Like we bought a bowling alley in Welland, Ontario. We're gonna tear it down. That's creating in effect a greenfield development. That's really what we're seeing. I haven't seen a flood of enclosed malls to strip opportunities. There's always, again, one or two sort of, you know, in our field of vision. Hopefully we'll be successful somewhere down the road.
Michael, if I'm hearing you correctly, it sounds like when you weigh enclosed mall conversions versus the strip teardowns and greenfield, that the enclosed malls probably still aren't the best opportunities as it stands, given-
No.
The commitment.
No.
Sorry. Yeah, please go ahead.
They're very good opportunities. Any of these redevelopment are interesting opportunities because you do have revenue while you're doing your work, whereas when you do a greenfield, you buy it, you've got to go through all the municipal processes and everything else, and you have to construct. That takes time. You know, we're very interested in the enclosed mall style opportunities, but it really has to be, repeating myself, has to be priced right. Again, you know, we chase some stuff and lots of back and forth, and when it's right, we're able to close. So
Okay.
Those opportunities are out there. Again, it's all a matter of timing and pricing.

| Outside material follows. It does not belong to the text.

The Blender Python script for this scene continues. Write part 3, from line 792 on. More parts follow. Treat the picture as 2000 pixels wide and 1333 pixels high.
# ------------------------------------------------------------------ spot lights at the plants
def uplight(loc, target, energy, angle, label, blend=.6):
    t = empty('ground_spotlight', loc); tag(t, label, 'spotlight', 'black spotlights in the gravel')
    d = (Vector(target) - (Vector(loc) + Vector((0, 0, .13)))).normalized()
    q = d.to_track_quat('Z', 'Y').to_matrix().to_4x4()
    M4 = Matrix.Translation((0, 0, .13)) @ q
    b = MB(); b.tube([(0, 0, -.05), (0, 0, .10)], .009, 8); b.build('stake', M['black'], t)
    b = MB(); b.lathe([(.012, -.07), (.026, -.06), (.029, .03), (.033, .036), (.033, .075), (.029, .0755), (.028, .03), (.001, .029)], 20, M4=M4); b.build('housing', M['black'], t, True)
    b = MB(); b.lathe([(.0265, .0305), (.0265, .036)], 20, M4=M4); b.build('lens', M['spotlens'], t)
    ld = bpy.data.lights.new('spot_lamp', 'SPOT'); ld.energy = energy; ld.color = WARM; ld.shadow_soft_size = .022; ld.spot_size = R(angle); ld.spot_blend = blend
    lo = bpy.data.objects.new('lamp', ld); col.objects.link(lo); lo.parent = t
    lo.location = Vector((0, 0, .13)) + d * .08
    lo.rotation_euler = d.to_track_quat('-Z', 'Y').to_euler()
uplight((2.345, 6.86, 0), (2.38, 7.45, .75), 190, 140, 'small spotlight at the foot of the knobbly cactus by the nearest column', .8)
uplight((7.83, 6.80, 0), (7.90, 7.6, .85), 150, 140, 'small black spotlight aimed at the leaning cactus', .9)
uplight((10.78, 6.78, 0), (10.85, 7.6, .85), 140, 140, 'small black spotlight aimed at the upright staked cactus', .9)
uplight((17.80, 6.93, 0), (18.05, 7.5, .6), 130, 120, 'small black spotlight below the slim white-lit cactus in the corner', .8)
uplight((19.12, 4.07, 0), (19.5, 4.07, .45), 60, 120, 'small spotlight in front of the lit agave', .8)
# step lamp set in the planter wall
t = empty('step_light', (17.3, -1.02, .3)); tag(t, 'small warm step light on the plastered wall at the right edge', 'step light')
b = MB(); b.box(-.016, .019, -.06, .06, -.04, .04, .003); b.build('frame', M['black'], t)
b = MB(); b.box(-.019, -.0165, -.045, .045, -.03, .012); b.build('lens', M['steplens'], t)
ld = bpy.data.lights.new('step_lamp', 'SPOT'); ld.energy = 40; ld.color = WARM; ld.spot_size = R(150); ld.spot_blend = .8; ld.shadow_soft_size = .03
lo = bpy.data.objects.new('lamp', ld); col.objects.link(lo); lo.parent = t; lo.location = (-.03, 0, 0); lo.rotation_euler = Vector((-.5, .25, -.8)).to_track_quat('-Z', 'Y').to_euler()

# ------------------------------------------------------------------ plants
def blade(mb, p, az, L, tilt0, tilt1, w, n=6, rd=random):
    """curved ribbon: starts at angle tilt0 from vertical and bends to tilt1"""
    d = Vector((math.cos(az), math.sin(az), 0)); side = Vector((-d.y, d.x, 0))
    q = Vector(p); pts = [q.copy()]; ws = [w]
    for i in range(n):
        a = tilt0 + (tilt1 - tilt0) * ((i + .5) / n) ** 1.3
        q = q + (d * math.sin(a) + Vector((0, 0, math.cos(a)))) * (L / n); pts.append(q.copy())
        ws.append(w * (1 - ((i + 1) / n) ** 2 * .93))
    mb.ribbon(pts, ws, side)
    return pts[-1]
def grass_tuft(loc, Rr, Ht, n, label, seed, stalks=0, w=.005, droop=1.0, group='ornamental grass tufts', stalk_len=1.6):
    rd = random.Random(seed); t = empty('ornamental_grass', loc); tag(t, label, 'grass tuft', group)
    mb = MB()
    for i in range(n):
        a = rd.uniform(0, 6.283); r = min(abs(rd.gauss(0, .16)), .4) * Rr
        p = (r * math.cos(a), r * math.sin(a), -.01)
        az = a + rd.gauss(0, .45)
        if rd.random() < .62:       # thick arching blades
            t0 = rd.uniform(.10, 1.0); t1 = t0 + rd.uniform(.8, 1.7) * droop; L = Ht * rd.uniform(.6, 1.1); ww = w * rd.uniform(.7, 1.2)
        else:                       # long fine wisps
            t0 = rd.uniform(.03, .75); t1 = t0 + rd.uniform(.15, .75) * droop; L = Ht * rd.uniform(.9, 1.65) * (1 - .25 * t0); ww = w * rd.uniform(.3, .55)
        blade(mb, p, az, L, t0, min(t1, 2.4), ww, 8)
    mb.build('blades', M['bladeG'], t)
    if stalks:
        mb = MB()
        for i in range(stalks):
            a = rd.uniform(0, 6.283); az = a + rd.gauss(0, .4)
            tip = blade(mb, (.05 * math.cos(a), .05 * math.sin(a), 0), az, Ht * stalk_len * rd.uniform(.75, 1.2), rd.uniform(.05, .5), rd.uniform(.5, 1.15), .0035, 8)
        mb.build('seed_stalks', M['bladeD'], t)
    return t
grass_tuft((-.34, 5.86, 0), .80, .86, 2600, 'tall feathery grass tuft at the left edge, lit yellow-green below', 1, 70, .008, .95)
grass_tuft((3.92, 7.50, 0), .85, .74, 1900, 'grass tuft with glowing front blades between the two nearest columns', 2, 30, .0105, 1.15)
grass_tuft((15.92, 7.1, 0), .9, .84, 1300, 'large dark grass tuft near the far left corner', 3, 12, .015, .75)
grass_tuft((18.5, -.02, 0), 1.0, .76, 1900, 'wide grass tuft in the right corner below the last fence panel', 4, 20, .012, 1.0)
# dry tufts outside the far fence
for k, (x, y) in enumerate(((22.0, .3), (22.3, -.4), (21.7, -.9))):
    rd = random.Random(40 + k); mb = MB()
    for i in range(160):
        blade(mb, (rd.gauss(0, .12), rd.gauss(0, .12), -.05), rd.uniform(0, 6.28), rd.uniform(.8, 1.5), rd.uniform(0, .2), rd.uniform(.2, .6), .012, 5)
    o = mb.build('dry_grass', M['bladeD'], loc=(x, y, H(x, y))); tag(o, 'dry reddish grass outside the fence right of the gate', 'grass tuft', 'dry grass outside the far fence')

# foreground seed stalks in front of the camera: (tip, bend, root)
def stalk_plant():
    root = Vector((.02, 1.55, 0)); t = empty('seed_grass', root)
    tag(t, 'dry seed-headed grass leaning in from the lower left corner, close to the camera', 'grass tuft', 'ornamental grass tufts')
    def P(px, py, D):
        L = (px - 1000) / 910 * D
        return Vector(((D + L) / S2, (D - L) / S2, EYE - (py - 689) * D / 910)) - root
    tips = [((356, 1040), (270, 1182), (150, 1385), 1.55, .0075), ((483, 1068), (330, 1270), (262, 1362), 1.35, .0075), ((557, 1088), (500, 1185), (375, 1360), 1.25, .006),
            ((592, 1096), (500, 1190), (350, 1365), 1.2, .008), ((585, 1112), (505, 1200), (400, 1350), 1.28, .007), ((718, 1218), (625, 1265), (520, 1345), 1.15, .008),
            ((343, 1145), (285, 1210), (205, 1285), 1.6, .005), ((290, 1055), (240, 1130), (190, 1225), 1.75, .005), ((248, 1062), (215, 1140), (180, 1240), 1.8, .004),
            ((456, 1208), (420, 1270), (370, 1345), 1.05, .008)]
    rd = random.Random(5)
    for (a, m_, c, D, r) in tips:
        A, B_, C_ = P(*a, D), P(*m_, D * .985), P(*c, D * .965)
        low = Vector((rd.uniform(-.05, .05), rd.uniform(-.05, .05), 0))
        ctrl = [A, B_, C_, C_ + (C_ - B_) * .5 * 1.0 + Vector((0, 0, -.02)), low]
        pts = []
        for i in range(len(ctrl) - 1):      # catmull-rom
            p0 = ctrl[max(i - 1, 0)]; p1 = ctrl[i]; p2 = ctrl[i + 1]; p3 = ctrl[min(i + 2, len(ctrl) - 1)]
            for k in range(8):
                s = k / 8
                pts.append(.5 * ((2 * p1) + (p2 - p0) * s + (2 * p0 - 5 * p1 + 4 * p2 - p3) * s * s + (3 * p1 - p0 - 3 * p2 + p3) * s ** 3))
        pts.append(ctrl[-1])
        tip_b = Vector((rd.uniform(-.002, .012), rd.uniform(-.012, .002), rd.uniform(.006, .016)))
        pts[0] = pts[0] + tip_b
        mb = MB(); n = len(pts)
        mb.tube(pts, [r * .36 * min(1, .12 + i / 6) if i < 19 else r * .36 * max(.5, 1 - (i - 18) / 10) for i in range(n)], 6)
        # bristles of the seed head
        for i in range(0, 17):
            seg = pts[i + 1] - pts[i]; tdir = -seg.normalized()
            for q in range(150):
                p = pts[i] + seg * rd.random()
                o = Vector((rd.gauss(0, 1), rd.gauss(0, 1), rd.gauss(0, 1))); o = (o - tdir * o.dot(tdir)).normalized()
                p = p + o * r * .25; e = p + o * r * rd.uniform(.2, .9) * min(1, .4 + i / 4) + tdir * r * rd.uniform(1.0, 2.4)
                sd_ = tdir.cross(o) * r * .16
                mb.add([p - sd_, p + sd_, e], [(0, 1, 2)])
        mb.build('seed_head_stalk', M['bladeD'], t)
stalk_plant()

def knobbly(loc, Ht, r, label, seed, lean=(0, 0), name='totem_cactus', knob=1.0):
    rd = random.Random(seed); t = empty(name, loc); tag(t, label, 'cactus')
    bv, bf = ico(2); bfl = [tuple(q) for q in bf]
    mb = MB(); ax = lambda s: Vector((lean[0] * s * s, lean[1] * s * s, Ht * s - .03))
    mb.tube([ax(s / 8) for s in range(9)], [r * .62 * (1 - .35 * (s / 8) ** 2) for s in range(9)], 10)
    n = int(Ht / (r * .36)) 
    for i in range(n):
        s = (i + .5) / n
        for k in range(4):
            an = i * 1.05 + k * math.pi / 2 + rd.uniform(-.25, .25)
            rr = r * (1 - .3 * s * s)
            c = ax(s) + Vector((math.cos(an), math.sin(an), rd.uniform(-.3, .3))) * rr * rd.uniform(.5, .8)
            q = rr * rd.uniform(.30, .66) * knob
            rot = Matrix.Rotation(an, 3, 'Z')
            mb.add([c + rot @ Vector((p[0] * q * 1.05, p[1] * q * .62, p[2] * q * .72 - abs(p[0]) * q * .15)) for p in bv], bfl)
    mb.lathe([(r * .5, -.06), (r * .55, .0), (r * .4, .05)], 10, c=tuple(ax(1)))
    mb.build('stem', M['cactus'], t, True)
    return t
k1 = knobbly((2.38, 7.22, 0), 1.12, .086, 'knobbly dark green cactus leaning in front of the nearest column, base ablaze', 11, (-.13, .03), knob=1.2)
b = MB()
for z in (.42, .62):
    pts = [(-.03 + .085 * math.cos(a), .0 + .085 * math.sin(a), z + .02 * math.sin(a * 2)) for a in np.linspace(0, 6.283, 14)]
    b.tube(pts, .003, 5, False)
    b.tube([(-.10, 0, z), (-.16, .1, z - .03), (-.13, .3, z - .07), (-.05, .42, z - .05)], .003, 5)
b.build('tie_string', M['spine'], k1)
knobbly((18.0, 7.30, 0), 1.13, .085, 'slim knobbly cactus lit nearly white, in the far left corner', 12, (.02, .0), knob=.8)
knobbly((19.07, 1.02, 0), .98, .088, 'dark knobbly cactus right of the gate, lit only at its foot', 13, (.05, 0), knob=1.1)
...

Okay, great. Finally from me, considering what you're seeing with inflation, are you starting to see that factor filter into your lease negotiations? I guess particularly for some of the new builds, you know, whether or not we should expect to see some upward pressure on rent growth as a result of inflation.
We're definitely dealing with inflation, rent inflation. We're seeing higher rents from larger retailers because they recognize that the deals cannot be done unless rents are higher, and we're now able to command some higher rents on some of the existing product. Yeah, there's definitely rent inflation. No question about that. You know, we're seeing it and that's part of our business today.
Do you see it coming in through the base rent or do you see an expansion of the annual rent steps embedded in the leases, or both?
Well, it starts with base rent and we're. When we're doing a new development, we're very focused on, you know, what we're getting upfront. So we're. You know, again, you're seeing higher rents to start. We're asking for higher bumps going forward. In some cases, we do have a CPI formula on renewals. In the past, we would. We often like to fix the renewal rent so that there is no dispute with our customers. Today, we've backed off that a little bit and looking more at fair market value, even though that could put us in a dispute situation with our good customers, I think we have no choice.
Okay, great. Thank you very much. I'll turn it back.
Thank you, Jenny.
Ladies and gentlemen, if there are any additional questions at this time, please press star followed by the one. As a reminder, if you are using a speakerphone, please lift the handset before pressing the keys. Mr. Zakuta, there are no further questions at this time. Please go ahead.
Well, thank you, operator. This concludes our call.
Ladies and gentlemen, this concludes your conference call for today. We thank you for participating and ask that you please disconnect your lines.